> WRITTEN INSTRUCTION
Reproduce the listing below in its entirety. Change nothing.

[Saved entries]
····················
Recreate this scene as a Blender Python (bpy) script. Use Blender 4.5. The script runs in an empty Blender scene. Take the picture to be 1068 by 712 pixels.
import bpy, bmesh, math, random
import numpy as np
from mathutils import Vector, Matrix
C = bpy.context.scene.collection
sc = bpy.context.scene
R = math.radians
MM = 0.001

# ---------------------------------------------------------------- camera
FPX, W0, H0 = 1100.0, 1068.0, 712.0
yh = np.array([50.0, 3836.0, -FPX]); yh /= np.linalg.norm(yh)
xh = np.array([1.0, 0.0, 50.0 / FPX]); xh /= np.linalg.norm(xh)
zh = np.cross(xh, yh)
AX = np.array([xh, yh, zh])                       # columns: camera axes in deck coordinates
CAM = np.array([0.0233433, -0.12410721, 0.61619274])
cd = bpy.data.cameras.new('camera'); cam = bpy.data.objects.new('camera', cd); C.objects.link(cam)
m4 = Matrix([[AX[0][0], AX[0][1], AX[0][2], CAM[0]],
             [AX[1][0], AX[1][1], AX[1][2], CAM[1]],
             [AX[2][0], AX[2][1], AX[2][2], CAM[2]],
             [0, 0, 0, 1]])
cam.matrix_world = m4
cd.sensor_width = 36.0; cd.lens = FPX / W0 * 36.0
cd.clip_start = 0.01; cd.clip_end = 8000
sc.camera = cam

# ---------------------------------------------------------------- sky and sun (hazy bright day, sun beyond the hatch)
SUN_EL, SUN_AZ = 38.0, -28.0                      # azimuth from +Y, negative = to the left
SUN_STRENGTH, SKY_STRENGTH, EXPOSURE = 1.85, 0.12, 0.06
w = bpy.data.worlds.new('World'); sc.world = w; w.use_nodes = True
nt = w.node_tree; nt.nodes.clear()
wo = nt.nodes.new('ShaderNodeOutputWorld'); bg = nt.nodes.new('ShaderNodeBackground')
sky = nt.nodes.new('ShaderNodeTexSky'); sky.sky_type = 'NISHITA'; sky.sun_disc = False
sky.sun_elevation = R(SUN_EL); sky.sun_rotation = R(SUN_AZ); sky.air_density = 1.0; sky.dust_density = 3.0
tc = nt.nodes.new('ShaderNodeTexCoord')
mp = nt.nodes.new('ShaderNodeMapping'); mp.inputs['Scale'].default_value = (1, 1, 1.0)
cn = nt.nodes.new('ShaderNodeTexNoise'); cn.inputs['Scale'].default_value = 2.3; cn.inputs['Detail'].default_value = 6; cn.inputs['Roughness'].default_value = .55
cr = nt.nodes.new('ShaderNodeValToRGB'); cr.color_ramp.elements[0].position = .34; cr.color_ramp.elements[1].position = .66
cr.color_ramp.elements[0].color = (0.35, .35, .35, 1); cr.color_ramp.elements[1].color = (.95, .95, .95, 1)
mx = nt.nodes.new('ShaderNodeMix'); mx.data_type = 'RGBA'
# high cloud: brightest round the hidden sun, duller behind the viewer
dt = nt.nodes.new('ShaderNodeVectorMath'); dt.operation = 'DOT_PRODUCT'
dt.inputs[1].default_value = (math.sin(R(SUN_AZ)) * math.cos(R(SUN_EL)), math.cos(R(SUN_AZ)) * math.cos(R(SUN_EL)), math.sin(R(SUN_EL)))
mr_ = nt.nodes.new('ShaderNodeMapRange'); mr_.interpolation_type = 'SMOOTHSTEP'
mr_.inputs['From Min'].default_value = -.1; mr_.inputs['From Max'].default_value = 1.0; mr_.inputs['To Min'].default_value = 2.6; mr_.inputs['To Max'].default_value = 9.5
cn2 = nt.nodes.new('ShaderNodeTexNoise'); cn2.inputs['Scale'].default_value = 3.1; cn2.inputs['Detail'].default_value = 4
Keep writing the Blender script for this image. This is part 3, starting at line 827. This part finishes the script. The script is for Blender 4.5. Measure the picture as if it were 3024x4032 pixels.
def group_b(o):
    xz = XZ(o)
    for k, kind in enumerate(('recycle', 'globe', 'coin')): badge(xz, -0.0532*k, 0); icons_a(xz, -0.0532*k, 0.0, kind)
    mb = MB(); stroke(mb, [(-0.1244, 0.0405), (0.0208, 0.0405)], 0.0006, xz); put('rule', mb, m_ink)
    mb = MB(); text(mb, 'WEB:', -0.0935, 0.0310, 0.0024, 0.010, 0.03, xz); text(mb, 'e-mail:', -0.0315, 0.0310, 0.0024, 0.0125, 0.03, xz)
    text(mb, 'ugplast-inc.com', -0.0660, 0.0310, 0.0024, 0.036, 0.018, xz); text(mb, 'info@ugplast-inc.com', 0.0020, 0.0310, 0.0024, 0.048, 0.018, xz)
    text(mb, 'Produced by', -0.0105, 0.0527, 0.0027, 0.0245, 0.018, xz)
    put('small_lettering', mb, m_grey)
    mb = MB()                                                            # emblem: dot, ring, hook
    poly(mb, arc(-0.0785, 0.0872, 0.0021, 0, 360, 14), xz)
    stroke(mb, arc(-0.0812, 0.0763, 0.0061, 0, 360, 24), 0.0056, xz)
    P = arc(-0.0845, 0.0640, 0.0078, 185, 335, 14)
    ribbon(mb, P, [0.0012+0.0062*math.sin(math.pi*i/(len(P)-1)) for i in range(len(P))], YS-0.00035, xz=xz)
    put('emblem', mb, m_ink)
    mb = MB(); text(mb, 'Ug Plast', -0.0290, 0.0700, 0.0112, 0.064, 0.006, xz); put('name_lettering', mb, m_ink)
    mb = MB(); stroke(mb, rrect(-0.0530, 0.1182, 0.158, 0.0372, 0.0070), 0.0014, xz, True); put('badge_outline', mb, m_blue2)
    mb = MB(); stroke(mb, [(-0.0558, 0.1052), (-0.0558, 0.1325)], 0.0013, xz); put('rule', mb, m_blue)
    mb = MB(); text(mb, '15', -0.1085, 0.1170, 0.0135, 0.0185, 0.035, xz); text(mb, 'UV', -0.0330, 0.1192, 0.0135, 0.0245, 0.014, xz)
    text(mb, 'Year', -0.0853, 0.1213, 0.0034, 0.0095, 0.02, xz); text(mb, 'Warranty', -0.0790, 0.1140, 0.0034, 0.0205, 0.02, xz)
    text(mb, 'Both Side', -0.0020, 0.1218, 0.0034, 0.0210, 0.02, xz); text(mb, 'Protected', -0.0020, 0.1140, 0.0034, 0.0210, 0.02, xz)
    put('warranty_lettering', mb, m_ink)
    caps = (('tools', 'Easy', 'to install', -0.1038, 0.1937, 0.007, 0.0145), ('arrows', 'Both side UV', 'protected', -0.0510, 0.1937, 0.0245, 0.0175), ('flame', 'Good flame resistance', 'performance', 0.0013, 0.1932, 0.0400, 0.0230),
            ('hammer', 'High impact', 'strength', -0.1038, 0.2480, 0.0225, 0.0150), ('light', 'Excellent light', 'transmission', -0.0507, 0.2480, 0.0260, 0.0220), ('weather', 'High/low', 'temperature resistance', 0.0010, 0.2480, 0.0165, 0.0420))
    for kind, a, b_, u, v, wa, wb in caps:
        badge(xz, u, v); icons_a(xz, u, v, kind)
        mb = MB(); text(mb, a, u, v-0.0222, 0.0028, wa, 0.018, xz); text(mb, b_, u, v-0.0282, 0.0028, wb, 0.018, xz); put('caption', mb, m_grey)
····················
> ANSWER IN FULL
Recreate this scene as a Blender Python (bpy) script. Use Blender 4.5. The script runs in an empty Blender scene. Take the picture to be 1068 by 712 pixels.
import bpy, bmesh, math, random
import numpy as np
from mathutils import Vector, Matrix
C = bpy.context.scene.collection
sc = bpy.context.scene
R = math.radians
MM = 0.001

# ---------------------------------------------------------------- camera
FPX, W0, H0 = 1100.0, 1068.0, 712.0
yh = np.array([50.0, 3836.0, -FPX]); yh /= np.linalg.norm(yh)
xh = np.array([1.0, 0.0, 50.0 / FPX]); xh /= np.linalg.norm(xh)
zh = np.cross(xh, yh)
AX = np.array([xh, yh, zh])                       # columns: camera axes in deck coordinates
CAM = np.array([0.0233433, -0.12410721, 0.61619274])
cd = bpy.data.cameras.new('camera'); cam = bpy.data.objects.new('camera', cd); C.objects.link(cam)
m4 = Matrix([[AX[0][0], AX[0][1], AX[0][2], CAM[0]],
             [AX[1][0], AX[1][1], AX[1][2], CAM[1]],
             [AX[2][0], AX[2][1], AX[2][2], CAM[2]],
             [0, 0, 0, 1]])
cam.matrix_world = m4
cd.sensor_width = 36.0; cd.lens = FPX / W0 * 36.0
cd.clip_start = 0.01; cd.clip_end = 8000
sc.camera = cam

# ---------------------------------------------------------------- sky and sun (hazy bright day, sun beyond the hatch)
SUN_EL, SUN_AZ = 38.0, -28.0                      # azimuth from +Y, negative = to the left
SUN_STRENGTH, SKY_STRENGTH, EXPOSURE = 1.85, 0.12, 0.06
w = bpy.data.worlds.new('World'); sc.world = w; w.use_nodes = True
nt = w.node_tree; nt.nodes.clear()
wo = nt.nodes.new('ShaderNodeOutputWorld'); bg = nt.nodes.new('ShaderNodeBackground')
sky = nt.nodes.new('ShaderNodeTexSky'); sky.sky_type = 'NISHITA'; sky.sun_disc = False
sky.sun_elevation = R(SUN_EL); sky.sun_rotation = R(SUN_AZ); sky.air_density = 1.0; sky.dust_density = 3.0
tc = nt.nodes.new('ShaderNodeTexCoord')
mp = nt.nodes.new('ShaderNodeMapping'); mp.inputs['Scale'].default_value = (1, 1, 1.0)
cn = nt.nodes.new('ShaderNodeTexNoise'); cn.inputs['Scale'].default_value = 2.3; cn.inputs['Detail'].default_value = 6; cn.inputs['Roughness'].default_value = .55
cr = nt.nodes.new('ShaderNodeValToRGB'); cr.color_ramp.elements[0].position = .34; cr.color_ramp.elements[1].position = .66
cr.color_ramp.elements[0].color = (0.35, .35, .35, 1); cr.color_ramp.elements[1].color = (.95, .95, .95, 1)
mx = nt.nodes.new('ShaderNodeMix'); mx.data_type = 'RGBA'
# high cloud: brightest round the hidden sun, duller behind the viewer
dt = nt.nodes.new('ShaderNodeVectorMath'); dt.operation = 'DOT_PRODUCT'
dt.inputs[1].default_value = (math.sin(R(SUN_AZ)) * math.cos(R(SUN_EL)), math.cos(R(SUN_AZ)) * math.cos(R(SUN_EL)), math.sin(R(SUN_EL)))
mr_ = nt.nodes.new('ShaderNodeMapRange'); mr_.interpolation_type = 'SMOOTHSTEP'
mr_.inputs['From Min'].default_value = -.1; mr_.inputs['From Max'].default_value = 1.0; mr_.inputs['To Min'].default_value = 2.6; mr_.inputs['To Max'].default_value = 9.5
cn2 = nt.nodes.new('ShaderNodeTexNoise'); cn2.inputs['Scale'].default_value = 3.1; cn2.inputs['Detail'].default_value = 4
Keep writing the Blender script for this image. This is part 3, starting at line 827. This part finishes the script. The script is for Blender 4.5. Measure the picture as if it were 3024x4032 pixels.
def group_b(o):
    xz = XZ(o)
    for k, kind in enumerate(('recycle', 'globe', 'coin')): badge(xz, -0.0532*k, 0); icons_a(xz, -0.0532*k, 0.0, kind)
    mb = MB(); stroke(mb, [(-0.1244, 0.0405), (0.0208, 0.0405)], 0.0006, xz); put('rule', mb, m_ink)
    mb = MB(); text(mb, 'WEB:', -0.0935, 0.0310, 0.0024, 0.010, 0.03, xz); text(mb, 'e-mail:', -0.0315, 0.0310, 0.0024, 0.0125, 0.03, xz)
    text(mb, 'ugplast-inc.com', -0.0660, 0.0310, 0.0024, 0.036, 0.018, xz); text(mb, 'info@ugplast-inc.com', 0.0020, 0.0310, 0.0024, 0.048, 0.018, xz)
    text(mb, 'Produced by', -0.0105, 0.0527, 0.0027, 0.0245, 0.018, xz)
    put('small_lettering', mb, m_grey)
    mb = MB()                                                            # emblem: dot, ring, hook
    poly(mb, arc(-0.0785, 0.0872, 0.0021, 0, 360, 14), xz)
    stroke(mb, arc(-0.0812, 0.0763, 0.0061, 0, 360, 24), 0.0056, xz)
    P = arc(-0.0845, 0.0640, 0.0078, 185, 335, 14)
    ribbon(mb, P, [0.0012+0.0062*math.sin(math.pi*i/(len(P)-1)) for i in range(len(P))], YS-0.00035, xz=xz)
    put('emblem', mb, m_ink)
    mb = MB(); text(mb, 'Ug Plast', -0.0290, 0.0700, 0.0112, 0.064, 0.006, xz); put('name_lettering', mb, m_ink)
    mb = MB(); stroke(mb, rrect(-0.0530, 0.1182, 0.158, 0.0372, 0.0070), 0.0014, xz, True); put('badge_outline', mb, m_blue2)
    mb = MB(); stroke(mb, [(-0.0558, 0.1052), (-0.0558, 0.1325)], 0.0013, xz); put('rule', mb, m_blue)
    mb = MB(); text(mb, '15', -0.1085, 0.1170, 0.0135, 0.0185, 0.035, xz); text(mb, 'UV', -0.0330, 0.1192, 0.0135, 0.0245, 0.014, xz)
    text(mb, 'Year', -0.0853, 0.1213, 0.0034, 0.0095, 0.02, xz); text(mb, 'Warranty', -0.0790, 0.1140, 0.0034, 0.0205, 0.02, xz)
    text(mb, 'Both Side', -0.0020, 0.1218, 0.0034, 0.0210, 0.02, xz); text(mb, 'Protected', -0.0020, 0.1140, 0.0034, 0.0210, 0.02, xz)
    put('warranty_lettering', mb, m_ink)
    caps = (('tools', 'Easy', 'to install', -0.1038, 0.1937, 0.007, 0.0145), ('arrows', 'Both side UV', 'protected', -0.0510, 0.1937, 0.0245, 0.0175), ('flame', 'Good flame resistance', 'performance', 0.0013, 0.1932, 0.0400, 0.0230),
            ('hammer', 'High impact', 'strength', -0.1038, 0.2480, 0.0225, 0.0150), ('light', 'Excellent light', 'transmission', -0.0507, 0.2480, 0.0260, 0.0220), ('weather', 'High/low', 'temperature resistance', 0.0010, 0.2480, 0.0165, 0.0420))
    for kind, a, b_, u, v, wa, wb in caps:
        badge(xz, u, v); icons_a(xz, u, v, kind)
        mb = MB(); text(mb, a, u, v-0.0222, 0.0028, wa, 0.018, xz); text(mb, b_, u, v-0.0282, 0.0028, wb, 0.018, xz); put('caption', mb, m_grey)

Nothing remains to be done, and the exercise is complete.